* Required task *
Your answer should be one number: how many lines of the data include the string "from"?

#### Data ####

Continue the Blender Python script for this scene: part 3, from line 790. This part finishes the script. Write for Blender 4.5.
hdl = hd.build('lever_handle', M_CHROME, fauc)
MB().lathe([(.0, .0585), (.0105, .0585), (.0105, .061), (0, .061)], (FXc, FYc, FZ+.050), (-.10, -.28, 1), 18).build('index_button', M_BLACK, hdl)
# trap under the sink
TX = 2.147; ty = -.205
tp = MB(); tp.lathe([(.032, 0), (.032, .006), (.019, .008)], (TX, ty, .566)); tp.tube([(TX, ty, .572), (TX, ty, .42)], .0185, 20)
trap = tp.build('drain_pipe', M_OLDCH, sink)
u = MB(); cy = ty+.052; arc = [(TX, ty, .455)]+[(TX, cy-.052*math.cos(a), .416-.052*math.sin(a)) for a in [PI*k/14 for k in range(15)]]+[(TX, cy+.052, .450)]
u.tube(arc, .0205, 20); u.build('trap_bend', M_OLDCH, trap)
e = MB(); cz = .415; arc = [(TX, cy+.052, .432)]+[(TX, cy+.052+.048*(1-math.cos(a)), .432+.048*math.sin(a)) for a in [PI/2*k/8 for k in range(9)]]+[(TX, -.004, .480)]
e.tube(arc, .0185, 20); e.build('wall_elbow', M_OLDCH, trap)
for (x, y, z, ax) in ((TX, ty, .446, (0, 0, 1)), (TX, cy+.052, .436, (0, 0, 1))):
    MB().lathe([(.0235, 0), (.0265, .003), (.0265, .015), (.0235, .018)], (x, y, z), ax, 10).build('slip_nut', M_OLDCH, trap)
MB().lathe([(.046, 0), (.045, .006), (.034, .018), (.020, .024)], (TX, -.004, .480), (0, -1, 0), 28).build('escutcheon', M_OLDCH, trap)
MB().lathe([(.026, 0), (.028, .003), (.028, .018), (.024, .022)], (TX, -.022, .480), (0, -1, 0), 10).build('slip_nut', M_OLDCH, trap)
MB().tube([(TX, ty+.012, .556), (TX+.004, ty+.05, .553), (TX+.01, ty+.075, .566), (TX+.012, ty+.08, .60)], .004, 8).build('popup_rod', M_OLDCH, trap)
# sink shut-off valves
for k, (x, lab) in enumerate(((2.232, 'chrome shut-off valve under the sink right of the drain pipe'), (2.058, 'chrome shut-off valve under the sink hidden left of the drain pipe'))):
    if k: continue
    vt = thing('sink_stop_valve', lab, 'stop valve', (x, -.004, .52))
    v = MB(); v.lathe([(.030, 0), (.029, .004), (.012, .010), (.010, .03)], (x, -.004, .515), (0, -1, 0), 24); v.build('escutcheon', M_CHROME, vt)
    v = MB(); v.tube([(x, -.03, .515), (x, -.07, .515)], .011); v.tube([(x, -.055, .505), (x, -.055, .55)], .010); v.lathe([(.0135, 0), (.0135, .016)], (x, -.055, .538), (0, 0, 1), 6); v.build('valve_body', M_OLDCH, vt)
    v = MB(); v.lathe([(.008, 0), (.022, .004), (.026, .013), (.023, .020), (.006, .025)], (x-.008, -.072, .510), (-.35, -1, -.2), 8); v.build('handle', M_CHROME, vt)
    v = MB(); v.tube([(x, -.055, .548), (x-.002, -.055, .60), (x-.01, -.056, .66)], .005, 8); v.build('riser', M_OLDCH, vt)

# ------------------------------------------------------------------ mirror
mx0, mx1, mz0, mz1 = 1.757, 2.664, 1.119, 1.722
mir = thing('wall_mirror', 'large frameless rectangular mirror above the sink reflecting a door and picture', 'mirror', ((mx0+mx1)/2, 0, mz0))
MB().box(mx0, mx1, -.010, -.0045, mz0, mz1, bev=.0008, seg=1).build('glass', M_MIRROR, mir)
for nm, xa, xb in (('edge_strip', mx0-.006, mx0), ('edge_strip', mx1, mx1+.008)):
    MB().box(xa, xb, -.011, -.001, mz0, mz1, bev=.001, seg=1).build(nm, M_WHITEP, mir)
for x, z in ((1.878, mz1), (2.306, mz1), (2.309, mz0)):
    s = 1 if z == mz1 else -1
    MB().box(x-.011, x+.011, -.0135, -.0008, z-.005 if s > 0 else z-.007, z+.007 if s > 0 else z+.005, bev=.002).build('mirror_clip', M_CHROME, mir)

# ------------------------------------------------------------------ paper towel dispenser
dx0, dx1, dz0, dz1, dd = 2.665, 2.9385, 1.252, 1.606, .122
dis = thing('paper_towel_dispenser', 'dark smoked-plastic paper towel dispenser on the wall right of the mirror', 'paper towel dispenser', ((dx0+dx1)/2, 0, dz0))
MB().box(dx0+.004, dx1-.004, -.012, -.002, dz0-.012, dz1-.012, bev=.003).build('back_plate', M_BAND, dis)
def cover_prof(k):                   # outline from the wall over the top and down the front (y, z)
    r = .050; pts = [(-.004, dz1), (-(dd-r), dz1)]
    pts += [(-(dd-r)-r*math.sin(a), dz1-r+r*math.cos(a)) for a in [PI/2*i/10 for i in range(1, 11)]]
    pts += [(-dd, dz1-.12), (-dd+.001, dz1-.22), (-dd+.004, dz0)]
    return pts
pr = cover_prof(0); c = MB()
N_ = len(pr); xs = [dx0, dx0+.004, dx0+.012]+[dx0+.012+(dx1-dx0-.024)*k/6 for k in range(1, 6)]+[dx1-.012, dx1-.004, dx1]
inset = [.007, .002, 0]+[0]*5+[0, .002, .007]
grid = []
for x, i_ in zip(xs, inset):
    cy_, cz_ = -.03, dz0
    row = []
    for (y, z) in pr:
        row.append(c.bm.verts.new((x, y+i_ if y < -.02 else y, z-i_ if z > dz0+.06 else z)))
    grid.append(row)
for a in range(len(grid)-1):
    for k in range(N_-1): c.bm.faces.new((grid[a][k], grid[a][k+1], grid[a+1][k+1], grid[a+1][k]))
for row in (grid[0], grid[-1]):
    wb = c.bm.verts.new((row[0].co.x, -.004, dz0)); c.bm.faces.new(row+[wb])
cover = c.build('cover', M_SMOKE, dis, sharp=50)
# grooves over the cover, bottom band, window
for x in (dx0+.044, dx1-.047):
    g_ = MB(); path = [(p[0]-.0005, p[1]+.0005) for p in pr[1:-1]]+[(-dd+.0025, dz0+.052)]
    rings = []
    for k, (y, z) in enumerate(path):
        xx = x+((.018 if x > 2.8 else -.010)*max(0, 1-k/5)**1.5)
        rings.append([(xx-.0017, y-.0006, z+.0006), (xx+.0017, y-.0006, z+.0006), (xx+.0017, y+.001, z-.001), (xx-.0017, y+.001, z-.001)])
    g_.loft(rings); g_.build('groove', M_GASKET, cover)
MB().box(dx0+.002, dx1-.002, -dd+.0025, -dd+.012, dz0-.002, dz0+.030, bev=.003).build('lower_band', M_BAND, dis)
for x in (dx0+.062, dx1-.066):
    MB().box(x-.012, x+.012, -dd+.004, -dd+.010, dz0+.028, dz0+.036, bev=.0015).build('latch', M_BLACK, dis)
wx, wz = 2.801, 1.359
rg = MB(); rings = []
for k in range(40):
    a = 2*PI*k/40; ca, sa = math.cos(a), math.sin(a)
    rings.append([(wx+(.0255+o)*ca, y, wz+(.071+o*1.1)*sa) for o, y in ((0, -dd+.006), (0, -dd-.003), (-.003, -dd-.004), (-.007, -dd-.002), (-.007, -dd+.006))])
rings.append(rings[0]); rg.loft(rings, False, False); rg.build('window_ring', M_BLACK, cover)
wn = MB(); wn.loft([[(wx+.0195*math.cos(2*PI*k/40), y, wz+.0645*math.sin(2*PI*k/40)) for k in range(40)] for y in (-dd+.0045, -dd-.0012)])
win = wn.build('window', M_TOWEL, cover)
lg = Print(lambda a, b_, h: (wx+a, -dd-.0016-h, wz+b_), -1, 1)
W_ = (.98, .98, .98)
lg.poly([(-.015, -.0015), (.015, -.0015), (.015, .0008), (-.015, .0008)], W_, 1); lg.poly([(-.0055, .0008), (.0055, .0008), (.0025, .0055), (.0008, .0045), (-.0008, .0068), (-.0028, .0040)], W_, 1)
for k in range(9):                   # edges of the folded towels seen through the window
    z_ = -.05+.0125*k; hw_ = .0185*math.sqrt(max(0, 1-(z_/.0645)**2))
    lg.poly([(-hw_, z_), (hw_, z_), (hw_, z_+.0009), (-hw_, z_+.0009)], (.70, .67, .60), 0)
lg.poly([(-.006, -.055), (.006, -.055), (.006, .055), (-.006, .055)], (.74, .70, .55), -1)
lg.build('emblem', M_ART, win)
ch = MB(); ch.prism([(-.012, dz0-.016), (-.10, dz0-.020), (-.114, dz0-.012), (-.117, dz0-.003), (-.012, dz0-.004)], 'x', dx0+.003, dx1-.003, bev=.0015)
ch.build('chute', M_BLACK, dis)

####

* Response to the task *
2